Nokia have their own store, called OVI with close on 1,000 applications available there. And actually, they are very good. (My girlfriend uses the iPhone and Nokia N97, a good mobile.) Samsung are getting in on the act with their own software Application store. So naturally HTC have their own Application Store. Android call this “Market”. I didn’t see as many applications in the store when compared to Apple, but there are excellent applications available, many for free. They work and function well, and look like fun. The Hero’s built-in utilities have more cleverness and complexity to them, and they do much more. It’s a mobile phone that begs to be challenged and have its fast processor do some serious tasks. We are almost heading into netbook speed here. We have now arrived at the stage where, if you can’t download useful software on your mobile, then it’s a piece of crap. The Hero has Twitter and Facebook and can synchronise with MS Outlook. I didn’t see if Skype is available on it, but if it is, this could be a deciding factor. (My idea of Heaven is an iPhone with Skype.) Like the iPhone, the Hero can be a business mobile or a personal mobile if you wish. And it’s a damn good PDA. It threatens to be all things to all comers. By simply holding a finger over some screen controls, second menu features appear for you to choose from if needed. It all flows along smoothly.

The HTC Hero sports a 5 megapixel camera, and the charger is a mini-usb charger, similar though not identical to other mini-usb chargers. And the quality of the phone calls? Actually it’s better than the iPhone, voices are loud and punchy even in noisy areas. And the mic is good quality, possibly helped by the curve at the screen bottom. This is what it is all about, people. The iPhone call quality is just a teeny bit above average, as even some cheap Nokia phones for under £50 sounds better than it. (Sony mobiles also have fantastic sound quality, thanks to their music heritage.)

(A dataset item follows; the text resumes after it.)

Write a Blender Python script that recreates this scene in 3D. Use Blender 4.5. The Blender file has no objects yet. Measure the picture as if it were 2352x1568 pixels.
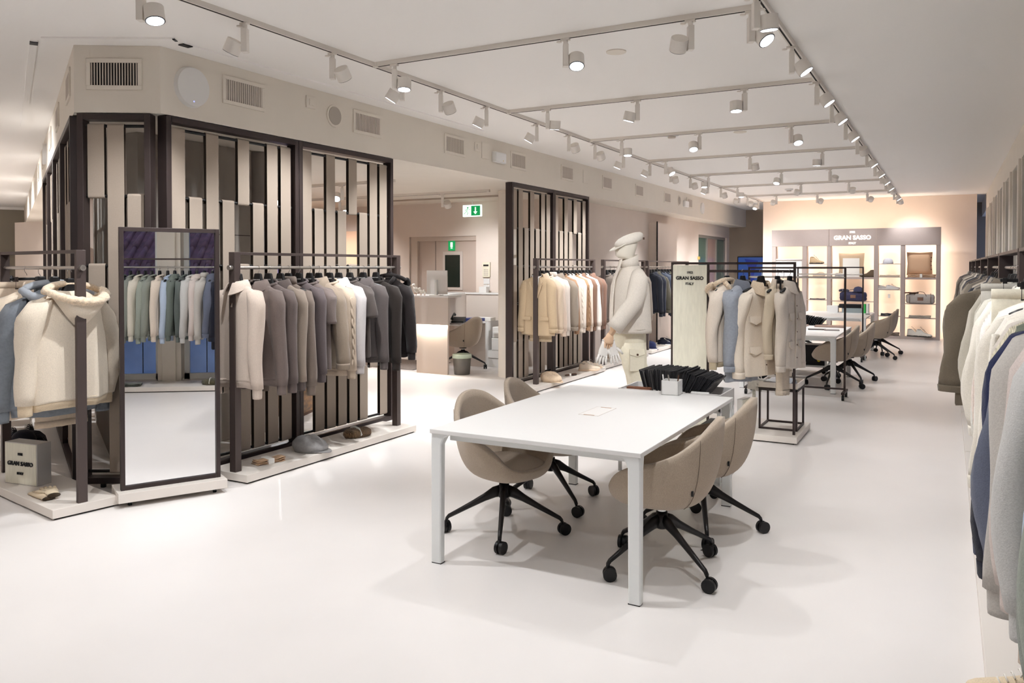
import bpy, math, random
from mathutils import Vector, Matrix
random.seed(11)
S = bpy.context.scene
C = S.collection
pi = math.pi
R = math.radians

# ---------------------------------------------------------------- camera, world, exposure
cd = bpy.data.cameras.new('camera')
cam = bpy.data.objects.new('camera', cd)
C.objects.link(cam)
cam.location = (0, 0, 1.635)
cam.rotation_euler = (R(89.1), 0, R(28.6))
cd.sensor_width = 36.0
cd.lens = 1836.0 / 2352.0 * 36.0
cd.shift_y = -0.0609
cd.clip_start = 0.05
S.camera = cam
w = bpy.data.worlds.new('dusk')
S.world = w
w.use_nodes = True
wb = w.node_tree.nodes['Background']
wb.inputs[0].default_value = (0.24, 0.35, 0.62, 1)
wb.inputs[1].default_value = 1.0
S.view_settings.view_transform = 'Standard'
S.view_settings.look = 'None'
S.view_settings.gamma = 1.0
S.view_settings.use_curve_mapping = False
S.view_settings.exposure = 0.06
cy = S.cycles
cy.use_denoising = True
try:
    cy.denoiser = 'OPENIMAGEDENOISE'
except Exception:
    pass
cy.max_bounces = 8
cy.diffuse_bounces = 8
cy.glossy_bounces = 4
cy.transmission_bounces = 4
cy.transparent_max_bounces = 6
cy.caustics_reflective = False
cy.caustics_refractive = False
cy.sample_clamp_indirect = 6.0
cy.use_adaptive_sampling = True
cy.adaptive_threshold = 0.1
cy.adaptive_min_samples = 16
SPOT_W = 125.0
LED_W = 0.30


# ---------------------------------------------------------------- materials
def lin(c):
    return tuple((x / 255 / 12.92) if x / 255 <= 0.04045 else ((x / 255 + 0.055) / 1.055) ** 2.4 for x in c)


MATS = {}


def mat(name, rgb, rough=0.6, metal=0.0, noise=0.0, nscale=40.0, bump=0.0, bscale=120.0, spec=0.4, emit=None, sheen=0.0, stretch=None):
    if name in MATS:
        return MATS[name]
    m = bpy.data.materials.new(name)
    m.use_nodes = True
    nt = m.node_tree
    b = nt.nodes['Principled BSDF']
    c = lin(rgb)
    b.inputs['Base Color'].default_value = (*c, 1)
    b.inputs['Roughness'].default_value = rough
    b.inputs['Metallic'].default_value = metal
    b.inputs['Specular IOR Level'].default_value = spec
    if sheen:
        b.inputs['Sheen Weight'].default_value = sheen
    if emit:
        b.inputs['Emission Color'].default_value = (*lin(emit[0]), 1)
        b.inputs['Emission Strength'].default_value = emit[1]
    tc = mp = None
    if noise or bump:
        tc = nt.nodes.new('ShaderNodeTexCoord')
        mp = nt.nodes.new('ShaderNodeMapping')
        nt.links.new(tc.outputs['Object'], mp.inputs['Vector'])
        if stretch:
            mp.inputs['Scale'].default_value = stretch
    if noise:
        n = nt.nodes.new('ShaderNodeTexNoise')
        n.inputs['Scale'].default_value = nscale
        n.inputs['Detail'].default_value = 3
        nt.links.new(mp.outputs[0], n.inputs['Vector'])
        r = nt.nodes.new('ShaderNodeValToRGB')
        r.color_ramp.elements[0].position = 0.3
        r.color_ramp.elements[1].position = 0.7
        r.color_ramp.elements[0].color = (*[x * (1 - noise) for x in c], 1)
        r.color_ramp.elements[1].color = (*[min(1, x * (1 + noise)) for x in c], 1)
        nt.links.new(n.outputs[0], r.inputs[0])
        nt.links.new(r.outputs[0], b.inputs['Base Color'])
    if bump:
        n2 = nt.nodes.new('ShaderNodeTexNoise')
        n2.inputs['Scale'].default_value = bscale
        n2.inputs['Detail'].default_value = 2
        nt.links.new(mp.outputs[0], n2.inputs['Vector'])
        bp = nt.nodes.new('ShaderNodeBump')
        bp.inputs['Strength'].default_value = bump
        bp.inputs['Distance'].default_value = 0.004
        nt.links.new(n2.outputs[0], bp.inputs['Height'])
        nt.links.new(bp.outputs[0], b.inputs['Normal'])
    MATS[name] = m
    return m


def cloth(rgb, n=0.10, kind='knit'):
    key = 'cloth_%s_%d_%d_%d' % (kind, *rgb)
    if kind == 'rib':
        m = mat(key, rgb, 0.9, noise=n, nscale=60, spec=0.1, sheen=0.2)
        nt = m.node_tree
        if not any(x.type == 'TEX_WAVE' for x in nt.nodes):
            b = nt.nodes['Principled BSDF']
            tc = nt.nodes.new('ShaderNodeTexCoord')
            wv = nt.nodes.new('ShaderNodeTexWave')
            wv.bands_direction = 'X'
            wv.inputs['Scale'].default_value = 30
            wv.inputs['Distortion'].default_value = 1.5
            wv.inputs['Detail Scale'].default_value = 3
            nt.links.new(tc.outputs['Object'], wv.inputs['Vector'])
            bp = nt.nodes.new('ShaderNodeBump')
            bp.inputs['Strength'].default_value = 0.9
            bp.inputs['Distance'].default_value = 0.008
            nt.links.new(wv.outputs[1], bp.inputs['Height'])
            nt.links.new(bp.outputs[0], b.inputs['Normal'])
        return m
    return mat(key, rgb, 0.88, noise=n * .75, nscale=200 if kind == 'knit' else 60, bump=0.35, bscale=260, spec=0.15, sheen=0.15)


M_floor = mat('floor_resin', (226, 222, 219), 0.33, noise=0.025, nscale=1.2, spec=0.35)
M_ceil = mat('ceiling_paint', (245, 243, 240), 0.9, spec=0.1)
M_soffit = mat('soffit_paint', (224, 217, 206), 0.85, noise=0.015, nscale=3, spec=0.15)
M_wall = mat('wall_beige', (224, 212, 202), 0.85, noise=0.015, nscale=3, spec=0.15)
M_peach = mat('wall_peach', (230, 213, 199), 0.85, noise=0.015, nscale=3, spec=0.15)
M_taupe = mat('wall_taupe', (160, 146, 132), 0.85, noise=0.02, nscale=3, spec=0.15)
M_white = mat('white_lacquer', (224, 223, 221), 0.4, spec=0.4)
M_whitem = mat('white_metal', (225, 227, 226), 0.45, spec=0.4)
M_light = mat('spotlight_grey', (228, 223, 216), 0.5, spec=0.3)
M_rail = mat('track_grey', (222, 216, 208), 0.55, spec=0.3)
M_black = mat('black_plastic', (22, 21, 22), 0.45, spec=0.4)
M_castblack = mat('black_metal', (30, 27, 27), 0.35, metal=0.3, spec=0.5)
M_frame = mat('dark_bronze_steel', (62, 52, 50), 0.45, metal=0.25, spec=0.4)
M_frameside = mat('rack_steel', (80, 69, 66), 0.45, metal=0.25, spec=0.4)
M_chrome = mat('chrome', (210, 210, 210), 0.15, metal=1.0)
M_steel = mat('brushed_steel', (190, 184, 178), 0.3, metal=0.9)
M_strap = mat('leather_strap', (164, 151, 138), 0.75, noise=0.05, nscale=220, bump=0.25, bscale=400, spec=0.2)
M_strapin = mat('strap_inner_shade', (70, 60, 52), 0.9, spec=0.1)  # dark brown inner face, shade inside the loop put into the colour
M_plinth = mat('plinth_lacquer', (224, 217, 209), 0.5, spec=0.3)
M_chair = mat('chair_wool', (174, 159, 142), 0.95, noise=0.13, nscale=260, bump=0.5, bscale=420, spec=0.1, sheen=0.25)
M_lens = mat('lit_lens', (255, 255, 255), 0.3, emit=((245, 248, 255), 9.0))
M_lensring = mat('lens_ring', (60, 62, 70), 0.3)
M_mirror = mat('mirror_glass', (245, 245, 245), 0.0, metal=1.0)
M_desk = mat('desk_laminate', (205, 195, 186), 0.6, spec=0.25)
M_unit = mat('display_laminate', (168, 156, 151), 0.5, noise=0.02, nscale=60, spec=0.3)
M_paper = mat('white_paper', (238, 236, 230), 0.8)
M_green = mat('sign_green', (10, 130, 70), 0.5, emit=((10, 140, 75), 0.9))
M_signwhite = mat('sign_white', (240, 250, 245), 0.5, emit=((235, 250, 240), 1.2))
M_ventdark = mat('vent_dark', (42, 38, 36), 0.9)
M_ventslat = mat('vent_slat', (198, 188, 178), 0.7)
M_fur = mat('fur_cream', (226, 206, 180), 1.0, noise=0.22, nscale=70, bump=1.0, bscale=160, spec=0.05, sheen=0.6)
M_brown = mat('brown_leather', (88, 60, 44), 0.6)
M_skin = mat('mannequin_beige', (222, 188, 156), 0.6)
M_egg = mat('mannequin_cream', (226, 219, 205), 0.6)
M_panel = mat('linen_panel', (232, 230, 214), 0.9, noise=0.05, nscale=60, stretch=(1, 1, 0.15), spec=0.1)
M_gold = mat('gold_sign', (235, 205, 120), 0.3, metal=0.6)


# ---------------------------------------------------------------- mesh builder
def frame_to(d, up=Vector((0, 0, 1))):
    d = Vector(d).normalized()
    if abs(d.dot(up)) > 0.98:
        up = Vector((0, 1, 0))
    x = up.cross(d).normalized()
    y = d.cross(x).normalized()
    return x, y, d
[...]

It is hard to be a Jack of all Trades in this Smart Phone world, and these two top quality phones are very evenly matched. The Hero has few downsides to it. The phone is very slim and the battery is thinner still, yet gives a long battery life, and charges fast. If it is not quite as stylish as the iPhone, it is more ergonomic. It manages to be light weight yet solid. Reading an eBook on the HTC Hero is a pleasure, and never tiring on the eyes, and easy to “turn” pages. The iPhone can also allow eBooks to be read. Being a 3G phone and with Bluetooth and Wifi, the Hero can download straight from the internet. It will download anything readable and available on Amazon. Music on the Player feature is excellent, and video and Youtube content is fluid in appearance. Same with the iPhone. Navigation is easier on the Hero thanks to the rolling mouse ball at the bottom of the phone. The mobile phone market is one of the most intensely competitive markets in the world. Here, you don’t get rewards for resting on your laurels for too long. There’s a lot of hungry wolves in these cash-stricken times vying for our attention. As long as Apple constantly innovate, they will survive and grow. And they have proved to be adept at staying ahead of the game. (See iMacs, iPods, and iTunes to understand what I mean.)

If HTC end up matching the sheer amount of quality Applications that Phones have at their disposal on their App store, then Apple will have its single biggest rival yet. Nokia have still to iron out issues on some models such as changing to wide screen mode (shaking the N97 tends to fill me with fear, and why do I always have to open the slider Qwerty keypad to achieve changing the view from portrait mode to landscape? You do this on the iPhone by just turning it and it changes to landscape view. Nokia need to Up the screen resolution picture quality, as do Samsung. Grrrh!) The HTC Hero is a phone that knows what it wants to be. As an iPhone owner, that is what worries me. This new kid on our block is trouble. The Hero is that good. (No doubt it was a killer Christmas gift!) Somebody obviously very clever designed it. Be afraid, Steve Jobs. Be very afraid.